Clara é palavra na voz da Igreja daquela época. O Cardeal Hugolino era um homem muito importante e vai a Santa Clara quase de joelhos para pedir a Santa Clara que a missão dele vai depender das palavras e orações de Clara. Quando os homens da Igreja viram Clara vivendo na pobreza extrema, queriam dar a ela privilégios e posse. Clara luta e reluta contra a igreja de Deus, contra os pastores. E diz: Senhor Papa, eu quero sim, que o sr. dê o Privilégio da Pobreza. Ela responde não para combater ou brigar com o Papa.

Clara foi mulher de Palavra na vida de Francisco de Assis. Se Clara recebeu de Francisco uma Forma de Vida e um pequeno poema, “Audite Poverelle”: “Ouvi, pobrezinhas do Senhor eleitas”,mas ela também foi conselheira de Francisco de Assis, particularmente num momento de dúvida. A palavra de Clara foi decisiva ao dizer que Francisco devia ir pelo mundo a pregar, segundo a forma do Santo Evangelho.

Clara é Palavra porque, como Francisco, colocou-se por inteira na escuta da Palavra de Deus. “O Filho de Deus se fez para nós Caminho”. Colocou-se, como a sua mãe, diante do Crucificado, vivo e glorioso. Custodiou a Cruz de São Damião!

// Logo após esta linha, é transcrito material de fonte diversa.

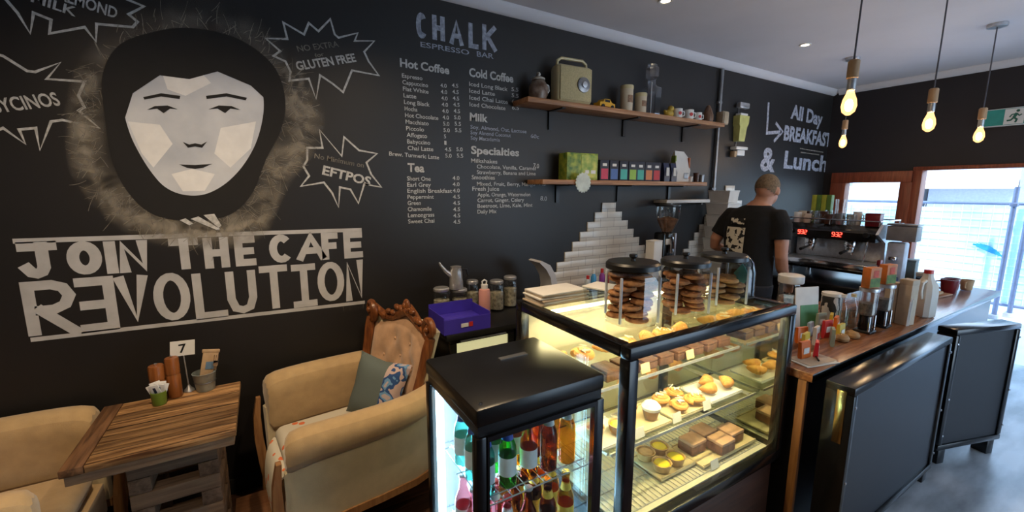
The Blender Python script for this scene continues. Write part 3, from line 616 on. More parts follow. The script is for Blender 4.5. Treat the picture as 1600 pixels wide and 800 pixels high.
# ================================================================ RUSTIC TABLE
TX, TY = -.41, 2.155
tb = thing('rustic_table', 'small weathered timber table on a stacked block base between the armchairs', 'table', (TX, TY, 0))
b = MB(); hw = .255
for k in range(10): b.bx(-hw+.065, hw-.001, -hw+k*.051+.001, -hw+(k+1)*.051-.001, .722, .75, bev=.003)
b.build('top_boards', 'table_wood', tb)
MB().bx(-hw, -hw+.063, -hw, hw, .722, .751, bev=.003).build('end_board', 'table_wood_y', tb)
b = MB(); b.bx(-hw+.01, hw-.01, -hw+.006, -hw+.028, .685, .722, bev=.003).bx(-hw+.01, hw-.01, hw-.028, hw-.006, .685, .722, bev=.003).bx(-hw+.01, -hw+.03, -hw+.03, hw-.03, .685, .722).bx(hw-.03, hw-.01, -hw+.03, hw-.03, .685, .722); b.build('apron', 'pallet', tb)
for k in range(10):
    z = .031+k*.0655; q = .145
    for s in (-1, 1):
        if k % 2: MB().box((.03, s*(q-.035), z), (2*q, .07, .064), bev=.004).build('base_block', 'pallet', tb)
        else: MB().box((.03+s*(q-.035), 0, z), (.07, 2*q, .064), bev=.004).build('base_block', 'pallet_y', tb)
cr_ = thing('wooden_crate', 'low reddish wooden crate on the floor between table and cream armchair', 'crate', (-.125, 2.24, 0), .0)
b = MB()
for z in (.035, .105): b.box((0, -.12, z), (.20, .014, .058), bev=.003).box((0, .12, z), (.20, .014, .058), bev=.003).box((-.093, 0, z), (.014, .226, .058), bev=.003).box((.093, 0, z), (.014, .226, .058), bev=.003)
b.bx(-.09, .09, -.115, .115, .004, .014); b.build('slats', 'orange_wood' if False else wood('crate_timber', (.12, .04, .018), (.24, .09, .04), .5), cr_)
for sx in (-1, 1):
    for sy in (-1, 1): MB().bx(sx*.075-.01, sx*.075+.01, sy*.102-.01, sy*.102+.01, 0.0, .14).build('corner_block', 'plinth_wood', cr_)
b = MB().bx(-.098, .098, -.125, .125, .136, .150, bev=.003); b.build('lid', wood('crate_lid_timber', (.13, .045, .02), (.20, .10, .045), .45), cr_)

# ================================================================ ARMCHAIR (front faces -x in its own axes)
def armchair(label, loc, rz, tall=False):
    o = thing('armchair', label, 'armchair', loc, rz, None)
    # seat base
    b = MB(); sec = []
    for x, hw_, z0, z1 in ((-.395, .24, .25, .34), (-.385, .27, .22, .36), (-.30, .285, .21, .37), (.0, .285, .21, .37), (.25, .27, .21, .37), (.33, .22, .22, .37)):
        sec.append([(x, -hw_, z0), (x, hw_, z0), (x, hw_, z1), (x, -hw_, z1)])
    b.rings(sec); b.build('seat_base', 'cream_fabric', o, subd=0)
    # loose cushion with rounded edges and orange sprigs
    b = MB(); b.box((-.06, 0, .415), (.62, .50, .10), bev=.045, seg=4); b.build('seat_cushion', 'cream_fabric' if tall else K['floral'], o)
    b = MB(); n = 9; rs = []
    for i in range(n):
        a = i/(n-1); x = -.385-.062*math.sin(a*PI/2); z = .478-.17*a*a; rs.append([(x, -.255, z), (x, .10-.12*a, z), (x+.008, .10-.12*a, z-.004), (x+.008, -.255, z-.004)])
    b.rings(rs)
    if tall: b.bm.free()
    else: b.build('seat_throw', K['floral'], o)
    # rolled arms sweep round into the back
    for s, nm in ((-1, 'near'), (1, 'far')):
        path = [(-.40, .325), (-.345, .335), (-.2, .345), (0, .345), (.18, .335), (.30, .300), (.36, .245), (.375, .19)]
        ztop = [.69, .715, .715, .71, .71, .725, .75, .78] if s < 0 and not tall else [.715, .735, .74, .74, .74, .745, .76, .78]; b = MB(); rs = []; rs2 = []
        for i, (x, y) in enumerate(path):
            a = Vector(path[max(i-1, 0)]); c = Vector(path[min(i+1, len(path)-1)]); tg = (c-a).normalized(); nr = Vector((-tg.y, tg.x))
            if nr.y < 0: nr = -nr
            if i >= 5: nr = Vector((abs(tg.y), abs(tg.x))).normalized() if False else nr
            zt = ztop[i]; zb = .255+.05*max(0, i-4)/3; h_ = zt; dr = .05*(7-i)/7
            k = .8 if i == 0 else 1
            roll = [(-.085, h_-.085), (-.078, h_-.035), (-.045, h_-.006), (0, h_), (.038*k, h_-.018), (.056*k, h_-.055), (.052*k, h_-.10-dr*.6), (.014, h_-.125-dr)]
            inner = [(-.05, .40), (-.075, h_-.14)]
            prof = inner+roll+[(-.012, h_-.135-dr), (-.03, .40)]
            rs.append([(x+nr.x*u*1.0, s*(y+nr.y*u), z) for u, z in prof])
            outp = [(.008, h_-.118-dr*.9), (.000, .30), (-.006, zb), (-.035, zb), (-.035, h_-.118-dr*.9)]
            rs2.append([(x+nr.x*u, s*(y+nr.y*u), z) for u, z in outp])
        ar_ = b.rings(rs).build('arm', 'cream_fabric', o, subd=1)
        b = MB(); b.rings(rs2).build('outer_panel', 'fabric_lighting_tone', ar_)
        b = MB(); b.rings([[(x+nrx*.012, s*(y+.004), .262-.0), (x, s*(y-.036), .262), (x, s*(y-.036), .225), (x, s*(y+.004), .225)] for (x, y), nrx in zip(path, [0]*8)]); b.build('bottom_rail', 'leg_wood', o)
        # front post: facing and front leg in one curved timber
        pts = [(-.418, .345, .60), (-.432, .345, .50), (-.434, .340, .38), (-.424, .330, .26), (-.415, .322, .15), (-.422, .325, .05), (-.43, .328, 0)]
        wds = [(.010, .016), (.016, .022), (.020, .028), (.022, .032), (.020, .024), (.017, .018), (.019, .021)]
        b = MB(); b.rings([[(x-a, s*(y-c), z), (x+a, s*(y-c), z), (x+a, s*(y+c), z), (x-a, s*(y+c), z)] for (x, y, z), (a, c) in zip(pts, wds)]); b.build('front_leg', 'leg_wood', o)
        b = MB(); b.rings([[(.30+.05*k-.022+.004*k, s*.255-.022, .27-.09*k), (.30+.05*k+.022-.004*k, s*.255-.022, .27-.09*k), (.30+.05*k+.022-.004*k, s*.255+.022, .27-.09*k), (.30+.05*k-.022+.004*k, s*.255+.022, .27-.09*k)] for k in range(4)]); b.build('rear_leg', 'carved_wood', o)
    # back: buttoned panel, leaning, with a carved frame
    def bp(u, v, dpt):   # u across (-1..1), v up 0..1, dpt toward the sitter
        x = .27+.13*v-dpt+.05*(1-u*u)-.03-(0 if tall else .05+.055*(u+1)); return (x, u*(.215+.075*v), .44+.56*v)
    b = MB(); N1, N2 = 28, 22; g = []
    for j in range(N2+1):
        row = []
        for i in range(N1+1):
            u = -1+2*i/N1; v = j/N2; q = .045*(1-u**6)*(1-(2*v-1)**6)
            for cu_, cv_ in TUFTS:
                d2 = ((u-cu_)/.16)**2+((v-cv_)/.09)**2; q -= .028*math.exp(-d2)
            vv = v*(.93+.07*math.cos(u*PI*.9))
            row.append(b.bm.verts.new(bp(u*.93, vv, q)))
        g.append(row)
    for j in range(N2):
        for i in range(N1): f = b.bm.faces.new((g[j][i], g[j][i+1], g[j+1][i+1], g[j+1][i])); f.smooth = True
    bk = b.build('backrest', 'tuft_fabric', o, recalc=True)
    for cu_, cv_ in TUFTS: MB().ell(bp(cu_*.93, cv_*(.93+.07*math.cos(cu_*PI*.9)), .018), (.006, .009, .009), u=10, v=6).build('button', 'tuft_fabric', bk)
    b = MB(); rs = []
    for j in range(10):
        v = j/9; rs.append([(bp(u, v*.97, -.035-.02*(1-u*u))[0], bp(u, v, 0)[1], bp(u, v*.97, 0)[2]) for u in (-1, -.6, -.2, .2, .6, 1)]+[(bp(u, v*.97, -.005)[0], bp(u, v, 0)[1], bp(u, v*.97, 0)[2]) for u in (1, .6, .2, -.2, -.6, -1)])
    b.rings(rs).build('back_panel', 'fabric_lighting_tone', o)
    fr_ = MB()
    for s in (-1, 1):
        pts = [bp(s*1.0, v, .012) for v in (-.05, .1, .25, .4, .55, .7, .82, .92)]; fr_.tube(pts, [.024, .026, .028, .026, .024, .026, .030, .026], 10)
        c = Vector(bp(s*1.02, .95, .012))          # corner scroll
        sp = []; rr = []
        for k in range(26):
            a = k/25*PI*3.1; R = .060*(1-k/25*.72); sp.append(c+Vector((0, s*(-.02)+s*R*math.sin(a+PI*.9), .03+R*math.cos(a+PI*.9)))); rr.append(.022-.008*k/25)
        fr_.tube(sp, rr, 8); fr_.ell(c+Vector((-.01, s*-.02, .03)), (.022, .018, .018))
    pts = [bp(u, 1.0, .012) for u in (-.95, -.7, -.45, -.2, 0, .2, .45, .7, .95)]
    zz = [.02, -.025, -.03, .015, .045, .015, -.03, -.025, .02]; fr_.tube([(p_[0], p_[1], p_[2]+z) for p_, z in zip(pts, zz)], [.022, .024, .022, .028, .034, .028, .022, .024, .022], 10)
    for s in (-1, 1):                                # leaf carving by the crest
        for k in range(5): p_ = bp(s*(.12+k*.13), 1.0, .03); fr_.ell((p_[0], p_[1], p_[2]+.045-.03*k*.6+.02*(k % 2)), (.016, .030, .016), (s*(.5-.25*k), 0, 0), u=10, v=8)
    c = bp(0, 1.0, .02); fr_.ell((c[0], 0, c[2]+.065), (.018, .034, .040)); fr_.ell((c[0]-.012, 0, c[2]+.065), (.014, .018, .022))
    fr_.build('carved_frame', 'carved_wood', o)
    return o
TUFTS = [(u, v) for v, us in ((.30, (-.5, 0, .5)), (.48, (-.25, .25)), (.62, (-.55, 0, .55)), (.78, (-.28, .28))) for u in us]
m, N, L, bs = _base('white_cotton_orange_sprigs'); t_ = N.new('ShaderNodeTexCoord'); v_ = N.new('ShaderNodeTexVoronoi'); v_.inputs['Scale'].default_value = 16
r_ = N.new('ShaderNodeValToRGB'); r_.color_ramp.interpolation = 'CONSTANT'; r_.color_ramp.elements[0].color = (.70, .17, .06, 1); r_.color_ramp.elements[1].position = .24; r_.color_ramp.elements[1].color = (.62, .58, .48, 1)
L.new(t_.outputs['Object'], v_.inputs['Vector']); L.new(v_.outputs['Distance'], r_.inputs[0]); L.new(r_.outputs[0], bs.inputs['Base Color']); bs.inputs['Roughness'].default_value = .9
K['floral'] = m
armchair('cream armchair with carved wooden back frame and grey cushion, beside the drinks fridge', (.36, 2.21, 0), math.radians(6))
o = armchair('cream armchair cut by the left edge of the picture, left of the table', (-1.11, 2.20, 0), PI, True)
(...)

Colocou-se diante do Espelho como enamorada, mulher apaixonada e encantada. Colocou-se por inteira diante desse espelho para enfeitar-se das virtudes todas, particularmente a pobreza (encarnação), a humildade e a caridade. Por isso, nenhuma outra palavra persuasiva a fez abandonar o caminho da Altíssima Pobreza.

Clara é Palavra no testemunho das irmãs que com ela viveram no mosteiro de São Damião:

É a Regra de Vida: Clara foi a primeira entre os pobres, a comandante dos humildes, mestra dos continentes, abadessa dos penitentes. Governou com solicitude e prudência no temor do senhor; Vigilante no cuidado, esforçada no serviço, atenta na exortação; diligente para admoestar; prestimosa para se compadecer; discreta para se calar, madura no silêncio; Sua vida era instrução e doutrina para as outras. (BulC 10)

Regra:

Visitava e exortava suas irmãs, não como uma abadessa que manda de cima, mas ela exortava com, falava como mãe se dirigia às filhas.  Era servidora das Irmãs (RSC 10,1-5)

– Exortava às irmãs para se guardarem de toda soberba, vanglória, inveja, avareza, cuidado e solicitude deste mundo, da detração e da murmuração. Pedia que as irmãs fossem solícitas em conservar, uma com as outras, a unidade do amor mútuo (RSC 10, 6-7)

Mãe para as Irmãs: Amava não só as almas de suas irmãs, mas também seus corpos; cobria as irmãs que dormiam; misericordiosa com as necessitadas; ajoelhava-se aos pés das que sofriam para aliviá-las com carinho materno (LSC 38); lavava os pés das irmãs que voltavam cansadas depois de pedir esmolas;

Clara era formadora: As irmãs acolhiam o carinho afetuoso da mãe; respeitavam na mestra o cargo de governo; acompanhavam o procedimento correto da formadora; admiravam na esposa de Deus a prerrogativa de uma santidade tão completa (LSC 38 c).

– Perdão: Não se irritar e nem se perturbar pelo pecado de alguém, porque a ira e a perturbação impedem a caridade em si e nos outros … perdoar generosamente sua irmã por toda a ofensa que lhe tenha feito” (RSC 9,S-10) .

Admoestava: Tagarelice a evitar: “Não trazer boatos do mundo para dentro do mosteiro” (RSC 9, lS).

Partilha fraterna e comunitária: “Não reter nada para si … e se ganhar algo, e perceber que outra necessite mais, “que o dê com caridade à irmã que precise” (RSC 8,8ss)

Respeito: Trazia do fogo do altar do Senhor palavras ardentes que acendiam também os corações das irmãs …. Em seu convento não havia lugar para a tibieza, nem desídia, pois a preguiça era atacada por forte estímulo para orar e servir o Senhor (LSC 20).

Poderíamos pegar muitos e muitos testemunhos onde as próprias irmãs dizem: Clara não foi apenas um nome próprio. Clara era acima de tudo Palavra. Por isso a bula de canonização vai dizer: “Ó admirável clareza da vem aventurada Clara …. Brilhou no século e resplandeceu na religião. Em casa foi luminosa como um raio, no claustro teve o clarão de um relâmpago. Brilhou na vida, irradia depois da morte. Foi clara na terra e reluz no céu” (BC 8-10).